TASK TO CARRY OUT: Type again, exactly, the lines below from the start through the line that includes "COL = S.collection".

## Begin AVAILABLE DATA

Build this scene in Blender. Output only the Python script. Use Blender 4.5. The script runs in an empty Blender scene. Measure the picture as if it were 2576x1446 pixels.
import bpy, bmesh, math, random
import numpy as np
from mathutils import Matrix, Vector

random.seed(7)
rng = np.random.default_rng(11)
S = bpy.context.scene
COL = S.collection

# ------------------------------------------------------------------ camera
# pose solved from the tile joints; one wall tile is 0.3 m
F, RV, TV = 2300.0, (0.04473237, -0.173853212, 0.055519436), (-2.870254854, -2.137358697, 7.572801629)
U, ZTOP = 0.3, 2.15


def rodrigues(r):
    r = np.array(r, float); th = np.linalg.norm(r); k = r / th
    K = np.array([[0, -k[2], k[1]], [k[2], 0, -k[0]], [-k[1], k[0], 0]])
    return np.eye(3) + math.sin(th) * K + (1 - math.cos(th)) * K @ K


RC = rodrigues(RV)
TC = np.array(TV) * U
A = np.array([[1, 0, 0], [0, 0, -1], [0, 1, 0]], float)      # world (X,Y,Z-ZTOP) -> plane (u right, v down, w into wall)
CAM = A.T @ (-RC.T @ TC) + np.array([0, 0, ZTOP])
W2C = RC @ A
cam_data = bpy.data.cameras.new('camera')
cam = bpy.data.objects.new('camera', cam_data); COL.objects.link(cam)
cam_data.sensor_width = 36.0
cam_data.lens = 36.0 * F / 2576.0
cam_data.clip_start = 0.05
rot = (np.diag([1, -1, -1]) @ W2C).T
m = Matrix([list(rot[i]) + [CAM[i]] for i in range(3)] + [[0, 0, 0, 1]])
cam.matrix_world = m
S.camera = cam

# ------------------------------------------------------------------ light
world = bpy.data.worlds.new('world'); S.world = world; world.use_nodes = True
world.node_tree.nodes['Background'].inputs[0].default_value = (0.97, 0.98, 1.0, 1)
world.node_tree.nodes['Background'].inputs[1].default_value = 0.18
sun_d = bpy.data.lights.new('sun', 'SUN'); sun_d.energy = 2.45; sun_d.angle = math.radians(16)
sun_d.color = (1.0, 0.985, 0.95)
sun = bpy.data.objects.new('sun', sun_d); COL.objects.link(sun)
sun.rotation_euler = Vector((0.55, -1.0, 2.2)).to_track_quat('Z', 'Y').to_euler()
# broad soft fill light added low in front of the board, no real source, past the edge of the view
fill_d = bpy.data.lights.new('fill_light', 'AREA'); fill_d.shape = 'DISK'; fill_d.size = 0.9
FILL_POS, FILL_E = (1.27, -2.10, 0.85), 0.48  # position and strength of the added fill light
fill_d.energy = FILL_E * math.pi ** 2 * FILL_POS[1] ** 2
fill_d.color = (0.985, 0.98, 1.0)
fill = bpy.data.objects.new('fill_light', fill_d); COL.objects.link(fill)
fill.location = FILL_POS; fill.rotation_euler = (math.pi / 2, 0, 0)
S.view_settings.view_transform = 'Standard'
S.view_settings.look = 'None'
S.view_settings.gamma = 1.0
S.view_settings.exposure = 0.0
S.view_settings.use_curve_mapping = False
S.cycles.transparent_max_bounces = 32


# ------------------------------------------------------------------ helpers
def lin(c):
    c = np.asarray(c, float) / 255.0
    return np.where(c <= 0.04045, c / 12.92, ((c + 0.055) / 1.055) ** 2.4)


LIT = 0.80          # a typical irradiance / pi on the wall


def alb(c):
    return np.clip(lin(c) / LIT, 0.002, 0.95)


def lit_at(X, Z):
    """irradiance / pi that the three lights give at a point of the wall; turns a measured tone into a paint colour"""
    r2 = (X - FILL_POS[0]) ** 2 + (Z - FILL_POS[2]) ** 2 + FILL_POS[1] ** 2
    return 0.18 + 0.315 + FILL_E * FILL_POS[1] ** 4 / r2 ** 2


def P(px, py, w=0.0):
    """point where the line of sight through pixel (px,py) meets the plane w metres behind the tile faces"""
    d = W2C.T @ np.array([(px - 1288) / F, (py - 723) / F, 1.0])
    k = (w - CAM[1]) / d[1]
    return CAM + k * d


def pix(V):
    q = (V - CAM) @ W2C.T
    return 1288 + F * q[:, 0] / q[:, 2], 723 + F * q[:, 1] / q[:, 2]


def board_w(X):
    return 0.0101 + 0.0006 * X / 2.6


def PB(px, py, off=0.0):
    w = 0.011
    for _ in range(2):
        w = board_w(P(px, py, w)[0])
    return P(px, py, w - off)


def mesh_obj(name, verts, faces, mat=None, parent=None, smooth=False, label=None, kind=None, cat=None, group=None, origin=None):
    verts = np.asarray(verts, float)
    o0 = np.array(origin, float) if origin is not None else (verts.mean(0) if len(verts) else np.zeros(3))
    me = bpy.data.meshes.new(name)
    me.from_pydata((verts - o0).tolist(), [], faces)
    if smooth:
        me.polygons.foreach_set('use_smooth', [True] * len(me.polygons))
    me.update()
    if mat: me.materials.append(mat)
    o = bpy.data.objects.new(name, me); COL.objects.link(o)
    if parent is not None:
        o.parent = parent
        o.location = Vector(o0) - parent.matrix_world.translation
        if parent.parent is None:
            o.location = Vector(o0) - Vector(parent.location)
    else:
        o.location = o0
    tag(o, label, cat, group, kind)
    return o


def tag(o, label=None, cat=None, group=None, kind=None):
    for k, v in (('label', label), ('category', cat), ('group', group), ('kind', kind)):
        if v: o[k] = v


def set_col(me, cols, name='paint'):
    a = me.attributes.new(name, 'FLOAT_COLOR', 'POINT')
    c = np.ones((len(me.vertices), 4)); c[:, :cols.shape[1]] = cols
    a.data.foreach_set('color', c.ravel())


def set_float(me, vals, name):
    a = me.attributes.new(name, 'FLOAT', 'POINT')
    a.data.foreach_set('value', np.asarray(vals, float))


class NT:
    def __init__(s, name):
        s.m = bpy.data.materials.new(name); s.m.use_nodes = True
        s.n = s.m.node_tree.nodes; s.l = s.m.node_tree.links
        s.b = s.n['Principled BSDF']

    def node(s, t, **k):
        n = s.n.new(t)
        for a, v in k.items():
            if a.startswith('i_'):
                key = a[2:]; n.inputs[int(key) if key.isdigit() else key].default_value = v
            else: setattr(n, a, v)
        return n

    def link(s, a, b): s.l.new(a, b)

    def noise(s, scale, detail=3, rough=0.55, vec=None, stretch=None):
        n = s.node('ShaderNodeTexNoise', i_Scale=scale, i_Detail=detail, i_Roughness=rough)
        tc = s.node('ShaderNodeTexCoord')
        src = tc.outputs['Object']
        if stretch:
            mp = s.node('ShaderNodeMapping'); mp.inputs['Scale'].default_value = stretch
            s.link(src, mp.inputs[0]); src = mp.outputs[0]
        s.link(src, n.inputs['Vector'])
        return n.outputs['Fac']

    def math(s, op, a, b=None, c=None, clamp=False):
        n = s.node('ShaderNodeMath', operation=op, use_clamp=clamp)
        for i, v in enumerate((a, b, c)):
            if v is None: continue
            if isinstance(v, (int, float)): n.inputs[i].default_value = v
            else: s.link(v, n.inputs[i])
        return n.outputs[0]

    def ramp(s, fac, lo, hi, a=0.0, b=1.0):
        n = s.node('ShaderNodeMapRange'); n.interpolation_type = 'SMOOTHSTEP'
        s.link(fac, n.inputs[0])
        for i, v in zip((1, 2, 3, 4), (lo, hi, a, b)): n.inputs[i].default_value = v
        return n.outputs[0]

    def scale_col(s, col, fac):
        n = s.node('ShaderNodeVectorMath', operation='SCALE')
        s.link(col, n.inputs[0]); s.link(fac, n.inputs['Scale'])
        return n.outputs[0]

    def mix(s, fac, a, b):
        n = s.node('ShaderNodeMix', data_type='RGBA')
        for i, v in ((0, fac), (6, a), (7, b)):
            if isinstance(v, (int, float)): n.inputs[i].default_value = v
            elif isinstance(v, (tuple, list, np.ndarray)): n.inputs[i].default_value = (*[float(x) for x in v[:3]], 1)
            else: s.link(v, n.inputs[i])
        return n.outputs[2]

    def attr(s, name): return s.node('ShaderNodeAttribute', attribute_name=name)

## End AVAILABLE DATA

ANSWER TO THE PROBLEM:
Build this scene in Blender. Output only the Python script. Use Blender 4.5. The script runs in an empty Blender scene. Measure the picture as if it were 2576x1446 pixels.
import bpy, bmesh, math, random
import numpy as np
from mathutils import Matrix, Vector

random.seed(7)
rng = np.random.default_rng(11)
S = bpy.context.scene
COL = S.collection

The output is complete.